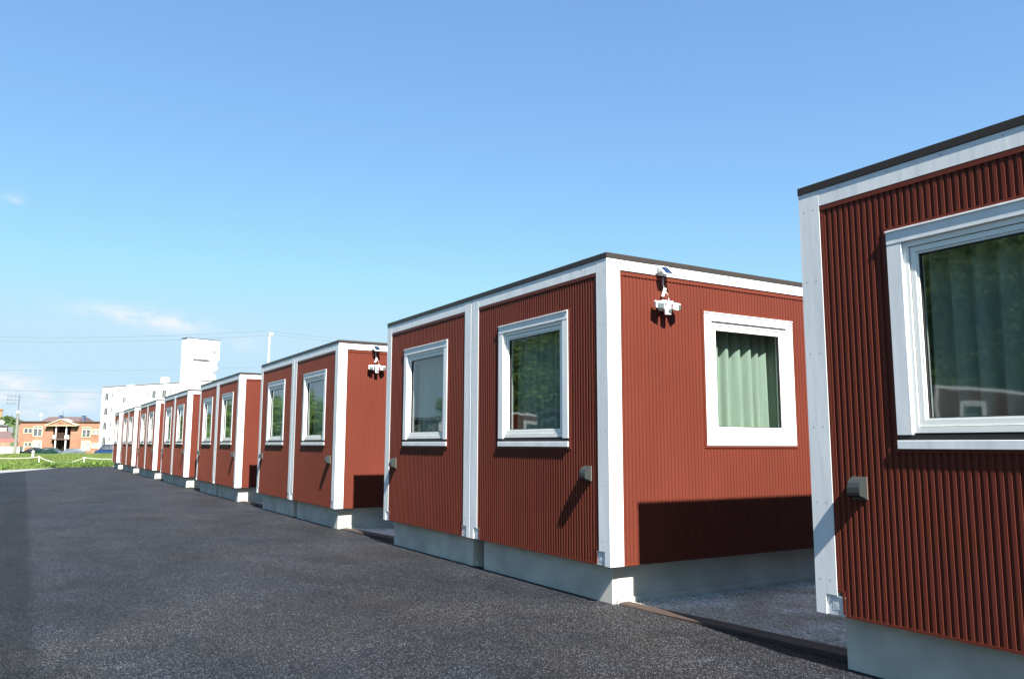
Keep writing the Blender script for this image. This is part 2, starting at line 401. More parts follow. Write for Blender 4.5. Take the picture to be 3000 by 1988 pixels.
def cabin(single=False):
    root = empty('container_house')
    units = [0] if single else [0, 1]
    W = UW if single else W2
    PW = .165
    for u in units:
        o = u * (UW + GAP)
        post(root, o, o + PW, 'R'); post(root, o + UW - PW, o + UW, 'L')
        # top beam
        b = MB(front); b.box((o + PW, -.12, 2.738), (o + UW - PW, -.0008, 2.85))
        screws(b, [o + PW + .03 + k * .36 for k in range(7)], (2.83,), .0005)
        b.build('top_beam', [WHITE, SCREW], root, recalc=True)
        hole = (o + WF[0], o + WF[1], WF[2], WF[3])
        p = panel('wall_panel', front, o + PW, o + UW - PW, hole, root)
        window(front, *hole, root, seed=u + 1)
        # vent hood
        vs = o + (.278 if u == 0 else 2.255)
        v = MB(front); prof = [(0, .892), (-.004 + .02, .892), (.038, .884), (.056, .862), (.066, .832), (.068, .80), (.066, .782), (.0, .762)]
        s0, s1 = vs + .006, vs + .096
        for (n0, z0), (n1, z1) in zip(prof, prof[1:]): v.face([(s0, n0, z0), (s1, n0, z0), (s1, n1, z1), (s0, n1, z1)])
        v.face([(s0, n, z) for n, z in prof]); v.face([(s1, n, z) for n, z in prof])
        vo = v.build('vent_hood', VENT, root)
        v = MB(front); v.box((s0 - .008, -.015, .756), (s1 + .008, .001, .898)); v.build('flange', VENTF, vo)
        # roof edge cap per unit, with a seam between units
        c = MB(); a0, a1 = o - (.004 if u == 0 else .0), o + UW + (.004 if (single or u == 1) else 0)
        if u == 0 and not single: a1 = o + UW + .006
        if u == 1: a0 = o - .006
        c.box((-.005, a0, 2.852), (L_ + .005, a1, 2.905))
        c.box((-.008, a0 + .36, 2.858), (-.005, a0 + .375, 2.908))
        c.build('roof', CAP, root, bevel=.003)
        # foundation
        f = MB(); f.box((.12, o + .125, -.6), (L_ - .1, o + UW - .125, -.004)); f.box((.16, o + .095, -.6), (L_ - .07, o + UW - .095, -.30))
        f.build('foundation', CONC, root, bevel=.006)
    if not single:
        b = MB(front); b.box((UW - .01, -.1, .05), (UW + GAP + .01, -.012, 2.85)); b.build('joint_strip', WHITE, root)
    # sunlit long side (faces -Y)
    b = MB(side)
    b.box((.161, -.1, 0.002), (.163, -.05, .01))
    b = MB(side); b.box((.16, -.164, 2.752), (L_ - .16, -.0006, 2.8505)); b.build('top_beam', WHITE, root)
    # corner post side faces are the posts' own sides; skin them so the side reads as one flashing
    sp = panel('wall_panel', side, .16, L_ - .16, WS, root, notch=(0, 0))
    window(side, *WS, root, sill=False, curtain=(.0, 1.07), seed=5)
    # rear side and end walls
    b = MB(lambda s, n, z: (s, W + n, z)); ribs(b, .16, L_ - .16, .012, 2.74); b.build('wall_panel', RED, root, recalc=False)
    b = MB(); b.box((.16, W - .12, 2.74), (L_ - .16, W - .0006, 2.8505)); b.build('top_beam', WHITE, root)
    b = MB(lambda s, n, z: (L_ + n, s, z)); ribs(b, .165, W - .165, .012, 2.74); b.build('wall_panel', RED, root, recalc=False)
    b = MB(); b.box((L_ - .12, .16, 2.74), (L_ - .0006, W - .16, 2.8505)); b.build('top_beam', WHITE, root)
    for y in (0, W - .16):
        b = MB(); b.box((L_ - .16, y, 0), (L_, y + .16, 2.8505)); b.build('corner_post', WHITE, root)
    b = MB(); b.box((.02, .03, .012), (L_ - .02, W - .03, .06)); b.build('floor_frame', UNDER, root)
    # interior room
    b = MB(); x0, x1, y0, y1, z0, z1 = .13, L_ - .13, .13, W - .13, .06, 2.7
    def holed(mp, s0, s1, holes):
        q = MB(mp); cur = s0
        for a, e, c, d in holes:
            q.face([(cur, -.13, z0), (a, -.13, z0), (a, -.13, z1), (cur, -.13, z1)])
            q.face([(a, -.13, z0), (e, -.13, z0), (e, -.13, c), (a, -.13, c)]); q.face([(a, -.13, d), (e, -.13, d), (e, -.13, z1), (a, -.13, z1)])
            for (u1, v1), (u2, v2) in (((a, c), (e, c)), ((e, c), (e, d)), ((e, d), (a, d)), ((a, d), (a, c))):
                q.face([(u1, -.03, v1), (u2, -.03, v2), (u2, -.13, v2), (u1, -.13, v1)])
            cur = e
        q.face([(cur, -.13, z0), (s1, -.13, z0), (s1, -.13, z1), (cur, -.13, z1)])
        b.v, b.f, b.mi, b.sm = b.v + q.v, b.f + [tuple(i + len(b.v) for i in f) for f in q.f], b.mi + q.mi, b.sm + q.sm
    inset = lambda w, o=0: (w[0] + o + .05, w[1] + o - .05, w[2] + .07, w[3] - .05)
    holed(front, y0, y1, [inset(WF, u * (UW + GAP)) for u in units]); holed(side, x0, x1, [inset(WS)])
    b.face([(x1, y0, z0), (x1, y1, z0), (x1, y1, z1), (x1, y0, z1)]); b.face([(x0, y1, z0), (x1, y1, z0), (x1, y1, z1), (x0, y1, z1)])
    for z in (z0, z1): b.face([(x0, y0, z), (x1, y0, z), (x1, y1, z), (x0, y1, z)])
    b.build('interior_room', ROOM, root, recalc=False)
    return root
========
Leave the pictures out, and print every line of the listing exactly as written.

Written response —
Keep writing the Blender script for this image. This is part 2, starting at line 401. More parts follow. Write for Blender 4.5. Take the picture to be 3000 by 1988 pixels.
def cabin(single=False):
    root = empty('container_house')
    units = [0] if single else [0, 1]
    W = UW if single else W2
    PW = .165
    for u in units:
        o = u * (UW + GAP)
        post(root, o, o + PW, 'R'); post(root, o + UW - PW, o + UW, 'L')
        # top beam
        b = MB(front); b.box((o + PW, -.12, 2.738), (o + UW - PW, -.0008, 2.85))
        screws(b, [o + PW + .03 + k * .36 for k in range(7)], (2.83,), .0005)
        b.build('top_beam', [WHITE, SCREW], root, recalc=True)
        hole = (o + WF[0], o + WF[1], WF[2], WF[3])
        p = panel('wall_panel', front, o + PW, o + UW - PW, hole, root)
        window(front, *hole, root, seed=u + 1)
        # vent hood
        vs = o + (.278 if u == 0 else 2.255)
        v = MB(front); prof = [(0, .892), (-.004 + .02, .892), (.038, .884), (.056, .862), (.066, .832), (.068, .80), (.066, .782), (.0, .762)]
        s0, s1 = vs + .006, vs + .096
        for (n0, z0), (n1, z1) in zip(prof, prof[1:]): v.face([(s0, n0, z0), (s1, n0, z0), (s1, n1, z1), (s0, n1, z1)])
        v.face([(s0, n, z) for n, z in prof]); v.face([(s1, n, z) for n, z in prof])
        vo = v.build('vent_hood', VENT, root)
        v = MB(front); v.box((s0 - .008, -.015, .756), (s1 + .008, .001, .898)); v.build('flange', VENTF, vo)
        # roof edge cap per unit, with a seam between units
        c = MB(); a0, a1 = o - (.004 if u == 0 else .0), o + UW + (.004 if (single or u == 1) else 0)
        if u == 0 and not single: a1 = o + UW + .006
        if u == 1: a0 = o - .006
        c.box((-.005, a0, 2.852), (L_ + .005, a1, 2.905))
        c.box((-.008, a0 + .36, 2.858), (-.005, a0 + .375, 2.908))
        c.build('roof', CAP, root, bevel=.003)
        # foundation
        f = MB(); f.box((.12, o + .125, -.6), (L_ - .1, o + UW - .125, -.004)); f.box((.16, o + .095, -.6), (L_ - .07, o + UW - .095, -.30))
        f.build('foundation', CONC, root, bevel=.006)
    if not single:
        b = MB(front); b.box((UW - .01, -.1, .05), (UW + GAP + .01, -.012, 2.85)); b.build('joint_strip', WHITE, root)
    # sunlit long side (faces -Y)
    b = MB(side)
    b.box((.161, -.1, 0.002), (.163, -.05, .01))
    b = MB(side); b.box((.16, -.164, 2.752), (L_ - .16, -.0006, 2.8505)); b.build('top_beam', WHITE, root)
    # corner post side faces are the posts' own sides; skin them so the side reads as one flashing
    sp = panel('wall_panel', side, .16, L_ - .16, WS, root, notch=(0, 0))
    window(side, *WS, root, sill=False, curtain=(.0, 1.07), seed=5)
    # rear side and end walls
    b = MB(lambda s, n, z: (s, W + n, z)); ribs(b, .16, L_ - .16, .012, 2.74); b.build('wall_panel', RED, root, recalc=False)
    b = MB(); b.box((.16, W - .12, 2.74), (L_ - .16, W - .0006, 2.8505)); b.build('top_beam', WHITE, root)
    b = MB(lambda s, n, z: (L_ + n, s, z)); ribs(b, .165, W - .165, .012, 2.74); b.build('wall_panel', RED, root, recalc=False)
    b = MB(); b.box((L_ - .12, .16, 2.74), (L_ - .0006, W - .16, 2.8505)); b.build('top_beam', WHITE, root)
    for y in (0, W - .16):
        b = MB(); b.box((L_ - .16, y, 0), (L_, y + .16, 2.8505)); b.build('corner_post', WHITE, root)
    b = MB(); b.box((.02, .03, .012), (L_ - .02, W - .03, .06)); b.build('floor_frame', UNDER, root)
    # interior room
    b = MB(); x0, x1, y0, y1, z0, z1 = .13, L_ - .13, .13, W - .13, .06, 2.7
    def holed(mp, s0, s1, holes):
        q = MB(mp); cur = s0
        for a, e, c, d in holes:
            q.face([(cur, -.13, z0), (a, -.13, z0), (a, -.13, z1), (cur, -.13, z1)])
            q.face([(a, -.13, z0), (e, -.13, z0), (e, -.13, c), (a, -.13, c)]); q.face([(a, -.13, d), (e, -.13, d), (e, -.13, z1), (a, -.13, z1)])
            for (u1, v1), (u2, v2) in (((a, c), (e, c)), ((e, c), (e, d)), ((e, d), (a, d)), ((a, d), (a, c))):
                q.face([(u1, -.03, v1), (u2, -.03, v2), (u2, -.13, v2), (u1, -.13, v1)])
            cur = e
        q.face([(cur, -.13, z0), (s1, -.13, z0), (s1, -.13, z1), (cur, -.13, z1)])
        b.v, b.f, b.mi, b.sm = b.v + q.v, b.f + [tuple(i + len(b.v) for i in f) for f in q.f], b.mi + q.mi, b.sm + q.sm
    inset = lambda w, o=0: (w[0] + o + .05, w[1] + o - .05, w[2] + .07, w[3] - .05)
    holed(front, y0, y1, [inset(WF, u * (UW + GAP)) for u in units]); holed(side, x0, x1, [inset(WS)])
    b.face([(x1, y0, z0), (x1, y1, z0), (x1, y1, z1), (x1, y0, z1)]); b.face([(x0, y1, z0), (x1, y1, z0), (x1, y1, z1), (x0, y1, z1)])
    for z in (z0, z1): b.face([(x0, y0, z), (x1, y0, z), (x1, y1, z), (x0, y1, z)])
    b.build('interior_room', ROOM, root, recalc=False)
    return root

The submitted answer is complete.